Task to carry out
Every line below that contains "empty" is to be copied.

++++++++++++++++++++

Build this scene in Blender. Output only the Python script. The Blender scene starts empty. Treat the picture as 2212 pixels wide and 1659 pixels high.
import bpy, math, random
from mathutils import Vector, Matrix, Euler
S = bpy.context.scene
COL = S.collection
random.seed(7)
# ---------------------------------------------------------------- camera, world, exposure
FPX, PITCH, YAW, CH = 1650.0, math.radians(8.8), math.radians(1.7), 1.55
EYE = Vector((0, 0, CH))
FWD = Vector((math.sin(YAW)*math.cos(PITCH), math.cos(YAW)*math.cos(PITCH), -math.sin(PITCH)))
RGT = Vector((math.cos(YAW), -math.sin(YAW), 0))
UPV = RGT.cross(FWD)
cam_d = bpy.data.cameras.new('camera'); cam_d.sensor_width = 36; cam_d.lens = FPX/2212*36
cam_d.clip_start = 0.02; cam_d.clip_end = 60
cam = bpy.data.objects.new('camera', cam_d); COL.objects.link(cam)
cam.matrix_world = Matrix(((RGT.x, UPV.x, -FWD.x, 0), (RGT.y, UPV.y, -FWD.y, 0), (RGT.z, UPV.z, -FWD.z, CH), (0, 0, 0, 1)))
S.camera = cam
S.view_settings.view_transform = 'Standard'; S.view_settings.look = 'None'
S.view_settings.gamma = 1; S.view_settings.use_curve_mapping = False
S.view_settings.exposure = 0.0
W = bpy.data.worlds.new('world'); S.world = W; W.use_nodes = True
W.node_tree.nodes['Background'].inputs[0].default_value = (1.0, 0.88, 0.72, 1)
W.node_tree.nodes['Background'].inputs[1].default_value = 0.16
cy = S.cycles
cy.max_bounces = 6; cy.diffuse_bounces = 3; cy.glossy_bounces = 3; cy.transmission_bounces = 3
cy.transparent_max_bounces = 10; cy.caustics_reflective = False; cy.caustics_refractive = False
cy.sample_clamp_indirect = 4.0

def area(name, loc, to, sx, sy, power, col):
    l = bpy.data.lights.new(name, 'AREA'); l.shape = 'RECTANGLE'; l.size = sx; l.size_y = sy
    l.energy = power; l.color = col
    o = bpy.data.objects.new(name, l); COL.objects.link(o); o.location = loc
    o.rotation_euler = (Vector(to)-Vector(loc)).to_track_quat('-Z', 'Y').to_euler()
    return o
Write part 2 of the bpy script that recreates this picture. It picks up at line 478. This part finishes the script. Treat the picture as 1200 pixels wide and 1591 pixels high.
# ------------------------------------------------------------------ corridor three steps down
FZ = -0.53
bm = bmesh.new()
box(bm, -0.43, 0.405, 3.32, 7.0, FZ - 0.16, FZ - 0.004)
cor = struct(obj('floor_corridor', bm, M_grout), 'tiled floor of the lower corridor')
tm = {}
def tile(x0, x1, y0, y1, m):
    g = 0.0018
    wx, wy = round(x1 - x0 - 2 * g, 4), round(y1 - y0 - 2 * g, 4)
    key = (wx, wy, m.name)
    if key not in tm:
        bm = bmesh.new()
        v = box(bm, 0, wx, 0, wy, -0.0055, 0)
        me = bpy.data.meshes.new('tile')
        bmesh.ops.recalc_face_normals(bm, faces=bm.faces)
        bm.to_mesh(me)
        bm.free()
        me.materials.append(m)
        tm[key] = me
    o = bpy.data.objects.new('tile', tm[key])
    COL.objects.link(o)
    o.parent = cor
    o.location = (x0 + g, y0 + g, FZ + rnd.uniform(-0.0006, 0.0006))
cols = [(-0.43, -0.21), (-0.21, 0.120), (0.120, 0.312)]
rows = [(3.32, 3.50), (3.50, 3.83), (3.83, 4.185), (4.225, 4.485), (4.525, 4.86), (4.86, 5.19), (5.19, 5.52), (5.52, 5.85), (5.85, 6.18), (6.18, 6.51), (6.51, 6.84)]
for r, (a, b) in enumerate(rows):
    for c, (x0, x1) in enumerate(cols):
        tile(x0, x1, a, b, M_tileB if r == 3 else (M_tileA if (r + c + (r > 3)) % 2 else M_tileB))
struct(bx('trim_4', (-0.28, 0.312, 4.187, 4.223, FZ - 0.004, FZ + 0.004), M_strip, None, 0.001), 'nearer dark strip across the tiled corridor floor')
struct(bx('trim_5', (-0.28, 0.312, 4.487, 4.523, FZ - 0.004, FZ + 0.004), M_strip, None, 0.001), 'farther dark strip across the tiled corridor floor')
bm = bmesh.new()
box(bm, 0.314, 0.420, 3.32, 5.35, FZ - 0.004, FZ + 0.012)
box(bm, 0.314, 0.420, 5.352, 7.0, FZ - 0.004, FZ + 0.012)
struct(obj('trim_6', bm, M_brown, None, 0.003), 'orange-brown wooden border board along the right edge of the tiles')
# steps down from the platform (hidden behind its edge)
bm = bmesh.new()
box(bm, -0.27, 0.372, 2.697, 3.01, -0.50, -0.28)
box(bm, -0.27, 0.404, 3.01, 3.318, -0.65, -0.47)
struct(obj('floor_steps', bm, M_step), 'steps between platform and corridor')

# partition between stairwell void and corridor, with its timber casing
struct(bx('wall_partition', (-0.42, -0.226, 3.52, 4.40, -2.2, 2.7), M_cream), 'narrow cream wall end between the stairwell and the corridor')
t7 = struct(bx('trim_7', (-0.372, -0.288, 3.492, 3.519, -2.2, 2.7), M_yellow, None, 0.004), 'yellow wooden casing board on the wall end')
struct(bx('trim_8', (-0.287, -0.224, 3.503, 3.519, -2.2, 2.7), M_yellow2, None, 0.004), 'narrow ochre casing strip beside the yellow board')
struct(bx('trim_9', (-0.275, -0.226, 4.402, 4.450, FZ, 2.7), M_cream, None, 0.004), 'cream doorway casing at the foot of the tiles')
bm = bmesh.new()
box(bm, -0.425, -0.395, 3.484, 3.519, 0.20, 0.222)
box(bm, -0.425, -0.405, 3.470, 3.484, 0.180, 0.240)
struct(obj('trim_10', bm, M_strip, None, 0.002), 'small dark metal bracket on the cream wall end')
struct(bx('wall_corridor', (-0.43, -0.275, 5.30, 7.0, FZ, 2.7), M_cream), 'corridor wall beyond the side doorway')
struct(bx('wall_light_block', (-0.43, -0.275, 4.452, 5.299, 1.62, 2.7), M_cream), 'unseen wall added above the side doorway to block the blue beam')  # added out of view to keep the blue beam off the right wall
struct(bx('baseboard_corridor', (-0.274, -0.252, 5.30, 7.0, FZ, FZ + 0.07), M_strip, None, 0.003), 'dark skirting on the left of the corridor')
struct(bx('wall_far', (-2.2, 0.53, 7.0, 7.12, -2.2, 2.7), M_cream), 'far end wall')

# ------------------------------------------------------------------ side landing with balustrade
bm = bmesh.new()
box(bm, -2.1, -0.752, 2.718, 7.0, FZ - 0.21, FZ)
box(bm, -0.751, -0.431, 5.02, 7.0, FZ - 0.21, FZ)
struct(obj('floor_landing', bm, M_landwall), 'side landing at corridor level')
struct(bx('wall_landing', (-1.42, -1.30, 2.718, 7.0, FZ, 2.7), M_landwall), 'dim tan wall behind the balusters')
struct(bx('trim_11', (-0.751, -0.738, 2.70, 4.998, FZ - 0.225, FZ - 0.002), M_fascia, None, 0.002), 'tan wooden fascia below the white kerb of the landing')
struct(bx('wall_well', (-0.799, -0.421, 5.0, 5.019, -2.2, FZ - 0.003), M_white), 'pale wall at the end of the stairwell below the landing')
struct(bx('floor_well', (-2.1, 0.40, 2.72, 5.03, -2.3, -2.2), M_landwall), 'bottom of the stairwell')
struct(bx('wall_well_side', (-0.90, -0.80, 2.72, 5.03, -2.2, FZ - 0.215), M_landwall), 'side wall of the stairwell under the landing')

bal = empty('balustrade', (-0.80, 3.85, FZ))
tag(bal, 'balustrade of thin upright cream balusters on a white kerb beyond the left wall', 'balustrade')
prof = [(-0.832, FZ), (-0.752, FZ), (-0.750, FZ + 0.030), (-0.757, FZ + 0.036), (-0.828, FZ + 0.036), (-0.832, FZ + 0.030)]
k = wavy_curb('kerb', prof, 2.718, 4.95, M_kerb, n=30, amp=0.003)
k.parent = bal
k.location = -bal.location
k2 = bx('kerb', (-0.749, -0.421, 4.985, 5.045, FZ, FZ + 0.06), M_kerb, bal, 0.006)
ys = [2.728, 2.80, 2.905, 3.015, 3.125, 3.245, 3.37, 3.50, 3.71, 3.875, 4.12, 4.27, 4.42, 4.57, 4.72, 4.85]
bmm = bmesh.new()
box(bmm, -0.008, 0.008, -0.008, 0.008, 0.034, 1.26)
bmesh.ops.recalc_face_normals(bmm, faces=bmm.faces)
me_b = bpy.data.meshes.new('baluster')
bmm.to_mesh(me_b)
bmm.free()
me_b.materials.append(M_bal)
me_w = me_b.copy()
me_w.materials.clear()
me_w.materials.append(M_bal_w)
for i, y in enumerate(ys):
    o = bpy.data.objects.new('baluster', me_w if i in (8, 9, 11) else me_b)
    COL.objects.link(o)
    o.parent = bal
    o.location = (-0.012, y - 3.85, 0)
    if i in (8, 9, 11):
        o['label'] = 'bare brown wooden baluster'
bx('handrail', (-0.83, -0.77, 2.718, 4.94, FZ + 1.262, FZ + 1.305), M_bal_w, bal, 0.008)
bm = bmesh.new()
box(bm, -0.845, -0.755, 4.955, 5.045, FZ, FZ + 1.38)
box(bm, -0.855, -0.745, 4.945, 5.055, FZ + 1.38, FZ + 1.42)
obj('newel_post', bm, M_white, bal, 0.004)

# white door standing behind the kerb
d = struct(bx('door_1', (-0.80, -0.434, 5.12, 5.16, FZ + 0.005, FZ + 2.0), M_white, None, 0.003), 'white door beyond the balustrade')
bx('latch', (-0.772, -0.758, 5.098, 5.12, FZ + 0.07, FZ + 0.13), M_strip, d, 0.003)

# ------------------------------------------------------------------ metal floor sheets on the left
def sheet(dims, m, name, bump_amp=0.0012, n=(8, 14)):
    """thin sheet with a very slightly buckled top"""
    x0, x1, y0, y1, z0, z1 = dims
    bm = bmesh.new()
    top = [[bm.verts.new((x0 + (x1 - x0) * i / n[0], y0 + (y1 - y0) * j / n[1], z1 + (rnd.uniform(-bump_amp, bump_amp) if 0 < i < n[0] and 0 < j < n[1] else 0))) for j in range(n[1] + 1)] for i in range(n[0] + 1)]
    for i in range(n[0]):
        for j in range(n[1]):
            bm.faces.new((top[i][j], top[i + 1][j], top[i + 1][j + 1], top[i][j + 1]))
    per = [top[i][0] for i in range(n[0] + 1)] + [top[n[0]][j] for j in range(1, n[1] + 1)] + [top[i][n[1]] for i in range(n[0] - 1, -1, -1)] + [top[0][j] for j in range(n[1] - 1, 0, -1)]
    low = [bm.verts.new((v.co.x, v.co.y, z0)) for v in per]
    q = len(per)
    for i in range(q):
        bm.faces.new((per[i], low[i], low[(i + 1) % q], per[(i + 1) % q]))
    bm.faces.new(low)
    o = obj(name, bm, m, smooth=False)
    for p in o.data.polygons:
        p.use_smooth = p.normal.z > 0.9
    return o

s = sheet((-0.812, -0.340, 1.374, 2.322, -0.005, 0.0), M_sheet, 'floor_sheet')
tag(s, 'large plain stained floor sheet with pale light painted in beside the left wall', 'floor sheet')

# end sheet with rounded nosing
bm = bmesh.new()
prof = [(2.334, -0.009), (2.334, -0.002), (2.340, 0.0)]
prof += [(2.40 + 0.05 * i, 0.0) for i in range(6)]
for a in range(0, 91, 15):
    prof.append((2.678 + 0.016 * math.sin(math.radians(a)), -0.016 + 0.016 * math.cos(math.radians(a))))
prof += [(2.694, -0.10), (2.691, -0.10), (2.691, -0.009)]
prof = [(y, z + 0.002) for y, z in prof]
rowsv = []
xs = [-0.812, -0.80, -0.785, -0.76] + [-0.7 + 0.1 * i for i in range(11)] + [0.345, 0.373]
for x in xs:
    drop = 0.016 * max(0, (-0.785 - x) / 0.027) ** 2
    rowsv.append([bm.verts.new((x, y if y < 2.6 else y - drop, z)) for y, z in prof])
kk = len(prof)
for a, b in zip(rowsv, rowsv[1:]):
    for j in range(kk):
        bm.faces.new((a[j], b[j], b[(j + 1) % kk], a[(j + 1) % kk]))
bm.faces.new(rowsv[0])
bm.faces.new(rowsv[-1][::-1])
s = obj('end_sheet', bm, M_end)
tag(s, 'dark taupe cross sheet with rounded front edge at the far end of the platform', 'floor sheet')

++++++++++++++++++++

Answer in full
Build this scene in Blender. Output only the Python script. The Blender scene starts empty. Treat the picture as 2212 pixels wide and 1659 pixels high.
bal = empty('balustrade', (-0.80, 3.85, FZ))